Drought menace in highlands of Baringo


Drought menace in highlands of Baringo

Baringo county continues to hit headlines due to the drought situation in Tiaty sub-county which lies in the ASAL part , the untold truth is that it is not the only part of Baringo affected by the situation.

When Kenya News Agency  toured Kapkiamo village in Baringo North, one of the areas laying on the slopes of Tugen highlands to establish the facts about the drought situation, the residents of the highlands and their livestock were coupling with the stress of acute water shortage.

The lavish green environment when seen from a distance will give the impression that the area is full of life but deep inside the local residents are equally stressed like their counterparts in Tiaty in terms of water scarcity.

Most of the water points have dried up and have been replaced by dry leaves of trees which shed as a way of adapting to the climate changes.

The area has only one permanent spring called Lomet but the water trickling is very little and that is what the locals have to share with their cows.

It takes upto 30 minutes to fill a 20 litre jerican hence forcing the locals especially women and girls to spend their nights at the spring which is heavily invested by snakes.

Water project chair of Lomet Mzee Japhet Ruto Kipseburoi said the spring could accommodate the entire sub-location but currently with increased population resulting from factors like establishment of Kapkiamo secondary and primary schools and increased livestock,the demand for water outweighs the capacity of the spring.

“Currently this water spring is relied on by more than 4,000 people, 2,000 cows and 3,000 goats despite the fact that the water level has decreased drastically forcing us to walk for more than three kilometres downstream to the next water point,” said Mzee Ruto.

He expressed his dissatisfaction with the current and past leadership saying they have put in the fore front other projects like roads and electricity instead of focusing on water which was very critical in the livelihood of people and their livestock

Chairperson of Nyumba Kumi Mercy Korir alias Mama County who is also a manual laborer and a mother said the water problem was threatening to break families because women spend long hours at the water point where they always engage in a push and pull as they scramble for the diminishing water.
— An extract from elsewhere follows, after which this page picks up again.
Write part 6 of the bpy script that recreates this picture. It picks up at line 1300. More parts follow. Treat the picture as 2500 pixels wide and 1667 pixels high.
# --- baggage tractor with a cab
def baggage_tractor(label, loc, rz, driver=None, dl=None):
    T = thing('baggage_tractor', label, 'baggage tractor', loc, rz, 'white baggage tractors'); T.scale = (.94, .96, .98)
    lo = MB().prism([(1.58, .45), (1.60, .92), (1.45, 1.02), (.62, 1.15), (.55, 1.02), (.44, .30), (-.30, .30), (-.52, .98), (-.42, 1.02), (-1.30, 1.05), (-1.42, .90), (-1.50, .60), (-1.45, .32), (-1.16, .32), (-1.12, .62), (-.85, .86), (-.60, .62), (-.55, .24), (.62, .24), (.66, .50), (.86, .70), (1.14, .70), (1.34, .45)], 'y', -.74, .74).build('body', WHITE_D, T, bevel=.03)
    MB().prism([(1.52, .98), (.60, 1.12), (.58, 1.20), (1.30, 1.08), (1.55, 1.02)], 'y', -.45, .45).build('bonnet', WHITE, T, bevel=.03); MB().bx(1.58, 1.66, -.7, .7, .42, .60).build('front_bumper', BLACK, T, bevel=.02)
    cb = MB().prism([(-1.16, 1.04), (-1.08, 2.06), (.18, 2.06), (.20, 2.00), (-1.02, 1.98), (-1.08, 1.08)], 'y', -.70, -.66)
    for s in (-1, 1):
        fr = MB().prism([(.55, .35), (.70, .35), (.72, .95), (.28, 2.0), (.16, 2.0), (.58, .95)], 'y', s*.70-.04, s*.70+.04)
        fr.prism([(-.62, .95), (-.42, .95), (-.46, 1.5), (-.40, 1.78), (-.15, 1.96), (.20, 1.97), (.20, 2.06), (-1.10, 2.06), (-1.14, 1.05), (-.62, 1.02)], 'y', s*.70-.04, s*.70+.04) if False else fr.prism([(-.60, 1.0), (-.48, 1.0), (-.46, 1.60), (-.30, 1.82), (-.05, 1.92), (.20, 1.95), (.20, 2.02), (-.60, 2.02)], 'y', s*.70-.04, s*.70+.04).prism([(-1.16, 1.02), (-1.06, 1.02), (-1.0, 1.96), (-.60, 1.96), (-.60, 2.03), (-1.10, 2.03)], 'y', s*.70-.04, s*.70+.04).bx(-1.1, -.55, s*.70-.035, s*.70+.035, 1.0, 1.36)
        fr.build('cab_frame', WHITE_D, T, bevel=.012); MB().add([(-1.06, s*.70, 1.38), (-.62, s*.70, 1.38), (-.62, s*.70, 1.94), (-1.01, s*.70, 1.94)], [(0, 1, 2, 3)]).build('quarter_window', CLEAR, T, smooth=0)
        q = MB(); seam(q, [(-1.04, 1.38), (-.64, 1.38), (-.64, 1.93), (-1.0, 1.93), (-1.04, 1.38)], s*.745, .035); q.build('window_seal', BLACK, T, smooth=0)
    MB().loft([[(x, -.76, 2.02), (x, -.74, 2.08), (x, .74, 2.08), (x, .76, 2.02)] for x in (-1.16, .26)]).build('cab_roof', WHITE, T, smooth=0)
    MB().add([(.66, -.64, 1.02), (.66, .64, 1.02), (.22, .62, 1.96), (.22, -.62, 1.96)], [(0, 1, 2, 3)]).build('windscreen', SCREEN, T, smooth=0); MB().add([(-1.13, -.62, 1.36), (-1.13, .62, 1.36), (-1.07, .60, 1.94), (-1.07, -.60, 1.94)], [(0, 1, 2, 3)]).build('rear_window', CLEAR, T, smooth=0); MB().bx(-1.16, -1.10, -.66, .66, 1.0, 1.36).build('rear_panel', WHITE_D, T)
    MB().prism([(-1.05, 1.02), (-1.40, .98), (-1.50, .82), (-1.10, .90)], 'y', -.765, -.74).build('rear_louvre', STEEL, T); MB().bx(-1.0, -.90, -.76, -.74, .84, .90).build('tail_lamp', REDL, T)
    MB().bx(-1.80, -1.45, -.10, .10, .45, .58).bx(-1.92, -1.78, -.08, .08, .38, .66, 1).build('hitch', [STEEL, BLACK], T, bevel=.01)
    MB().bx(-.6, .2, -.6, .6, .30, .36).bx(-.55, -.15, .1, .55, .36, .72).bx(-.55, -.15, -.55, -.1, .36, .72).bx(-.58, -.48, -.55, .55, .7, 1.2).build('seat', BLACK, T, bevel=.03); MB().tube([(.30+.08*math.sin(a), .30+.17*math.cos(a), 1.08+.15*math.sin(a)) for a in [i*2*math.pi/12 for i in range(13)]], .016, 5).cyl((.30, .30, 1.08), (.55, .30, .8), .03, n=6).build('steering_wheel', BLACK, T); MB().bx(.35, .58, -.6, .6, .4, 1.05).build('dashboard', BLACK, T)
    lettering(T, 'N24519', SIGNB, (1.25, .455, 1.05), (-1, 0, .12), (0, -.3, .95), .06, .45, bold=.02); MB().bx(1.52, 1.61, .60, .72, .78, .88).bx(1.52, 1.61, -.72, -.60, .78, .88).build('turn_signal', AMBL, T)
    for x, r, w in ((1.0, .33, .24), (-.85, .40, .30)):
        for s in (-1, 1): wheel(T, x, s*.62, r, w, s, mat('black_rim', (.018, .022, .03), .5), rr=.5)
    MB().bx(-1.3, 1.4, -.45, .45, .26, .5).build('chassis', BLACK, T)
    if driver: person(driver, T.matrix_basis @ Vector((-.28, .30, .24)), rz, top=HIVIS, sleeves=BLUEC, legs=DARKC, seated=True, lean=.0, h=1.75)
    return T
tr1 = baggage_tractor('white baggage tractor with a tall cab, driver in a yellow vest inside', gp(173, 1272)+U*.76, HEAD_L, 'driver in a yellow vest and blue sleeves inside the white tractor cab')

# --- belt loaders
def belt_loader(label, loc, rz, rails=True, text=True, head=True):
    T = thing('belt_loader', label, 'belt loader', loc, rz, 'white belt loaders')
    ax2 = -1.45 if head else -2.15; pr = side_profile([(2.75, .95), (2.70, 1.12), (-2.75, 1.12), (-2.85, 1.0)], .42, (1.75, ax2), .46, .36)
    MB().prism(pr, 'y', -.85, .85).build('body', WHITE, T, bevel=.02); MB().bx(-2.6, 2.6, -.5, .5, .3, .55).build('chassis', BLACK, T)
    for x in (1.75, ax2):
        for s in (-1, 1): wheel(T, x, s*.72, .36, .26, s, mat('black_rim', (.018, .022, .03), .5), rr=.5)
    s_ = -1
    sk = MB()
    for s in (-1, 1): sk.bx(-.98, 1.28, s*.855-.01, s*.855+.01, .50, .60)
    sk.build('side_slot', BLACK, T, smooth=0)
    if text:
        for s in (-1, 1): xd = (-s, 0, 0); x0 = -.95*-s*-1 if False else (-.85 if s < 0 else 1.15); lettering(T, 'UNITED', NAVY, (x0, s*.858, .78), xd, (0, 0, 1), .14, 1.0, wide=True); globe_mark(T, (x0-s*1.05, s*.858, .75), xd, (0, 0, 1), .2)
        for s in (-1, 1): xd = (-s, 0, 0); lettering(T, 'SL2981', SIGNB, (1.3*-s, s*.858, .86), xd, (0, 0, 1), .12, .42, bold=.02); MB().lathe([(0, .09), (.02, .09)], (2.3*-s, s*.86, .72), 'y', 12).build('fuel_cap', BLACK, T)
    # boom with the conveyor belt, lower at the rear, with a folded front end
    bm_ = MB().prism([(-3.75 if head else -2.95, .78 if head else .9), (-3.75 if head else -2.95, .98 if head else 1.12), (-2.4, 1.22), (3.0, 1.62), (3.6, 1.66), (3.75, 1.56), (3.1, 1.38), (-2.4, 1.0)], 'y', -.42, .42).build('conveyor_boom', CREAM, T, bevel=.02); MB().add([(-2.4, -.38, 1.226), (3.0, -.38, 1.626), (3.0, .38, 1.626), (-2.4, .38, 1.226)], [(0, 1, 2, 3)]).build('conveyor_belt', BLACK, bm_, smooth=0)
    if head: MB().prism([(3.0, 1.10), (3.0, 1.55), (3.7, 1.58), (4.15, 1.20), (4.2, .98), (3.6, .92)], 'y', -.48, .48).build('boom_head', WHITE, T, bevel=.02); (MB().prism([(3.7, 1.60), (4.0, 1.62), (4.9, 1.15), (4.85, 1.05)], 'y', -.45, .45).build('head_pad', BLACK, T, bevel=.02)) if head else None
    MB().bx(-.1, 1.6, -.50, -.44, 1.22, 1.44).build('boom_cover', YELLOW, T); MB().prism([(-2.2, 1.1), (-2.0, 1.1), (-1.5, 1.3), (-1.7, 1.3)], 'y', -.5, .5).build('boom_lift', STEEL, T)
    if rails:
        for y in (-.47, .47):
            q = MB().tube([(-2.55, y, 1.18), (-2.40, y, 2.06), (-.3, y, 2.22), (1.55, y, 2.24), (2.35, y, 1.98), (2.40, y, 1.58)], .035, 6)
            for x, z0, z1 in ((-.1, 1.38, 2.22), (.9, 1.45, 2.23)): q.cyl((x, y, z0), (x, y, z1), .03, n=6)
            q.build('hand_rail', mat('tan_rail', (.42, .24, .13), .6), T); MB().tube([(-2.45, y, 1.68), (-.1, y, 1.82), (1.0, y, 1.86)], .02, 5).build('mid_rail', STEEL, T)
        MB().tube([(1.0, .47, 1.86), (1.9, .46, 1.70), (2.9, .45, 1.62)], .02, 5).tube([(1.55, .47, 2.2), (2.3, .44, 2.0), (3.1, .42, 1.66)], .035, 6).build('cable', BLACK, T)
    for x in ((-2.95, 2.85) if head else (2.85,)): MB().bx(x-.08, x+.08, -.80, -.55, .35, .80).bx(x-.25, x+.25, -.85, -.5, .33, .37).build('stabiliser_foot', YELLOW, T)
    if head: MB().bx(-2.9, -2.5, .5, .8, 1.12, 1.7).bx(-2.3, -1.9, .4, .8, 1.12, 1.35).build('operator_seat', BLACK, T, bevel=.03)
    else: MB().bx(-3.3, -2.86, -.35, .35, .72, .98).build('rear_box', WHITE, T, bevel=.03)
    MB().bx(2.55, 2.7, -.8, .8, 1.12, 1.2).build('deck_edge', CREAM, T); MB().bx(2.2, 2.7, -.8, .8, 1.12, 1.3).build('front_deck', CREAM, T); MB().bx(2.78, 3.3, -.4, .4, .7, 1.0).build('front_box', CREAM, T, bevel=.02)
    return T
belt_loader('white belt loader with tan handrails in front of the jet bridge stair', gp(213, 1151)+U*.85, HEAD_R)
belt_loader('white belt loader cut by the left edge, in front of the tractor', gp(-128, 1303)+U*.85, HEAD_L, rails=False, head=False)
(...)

“At this water point, you will find more than 500 jerricans paraded in the evening after children come from school and the queues may last for more than 12 hours, the scramble of water sometimes goes physical and as a result some have lost their teeth or sustained injuries,” said Mrs Korir.

The acute water shortage has also resulted in the shortage of milk in the area because the cows do not get sufficient water which helps in milk production and as a result, she noted that the price of raw milk has shot up to about Sh 100 per litre.

She added that cases of teenage sex exploitation were on the rise, a scenario which recurs every season they experience drought adding that some of the young girls end up getting pregnant at the expense of their education.

An elder, Mr Charles Kulei Kachekere noted that the water problem was breaking their community norms which bars men from fetching water.

“In our Tugen culture, the work of fetching water is  preserved for women and girls alone but the acute water shortage in this area has forced us as men to assist our women to fetch the water,” he said.

He pointed out that as men from the community, they have assigned themselves duties whereby they accompany the women to the water point to act as their supervisors because if they are left alone they scramble for the natural resources and sometimes fight.

“At the water point there must be at least two men who will be controlling activities going on there so that we ensure everybody including the cows get a chance to get water.

“Last year, we experienced many cases of women and girls fighting over water during dry seasons and this time round we are preventing such scenario’s,” said Kachekere.

Kachekere cited slow implementation of phase two of the Multi billion Kirandich dam in the outskirts of Kabarnet which he noted would have addressed their perennial water problem.

He asked Water Cabinet Secretary Simon Chelugui who hails from Baringo to followup with the Kirandich water project which has stalled for the past ten years and was expected to supply water to their area.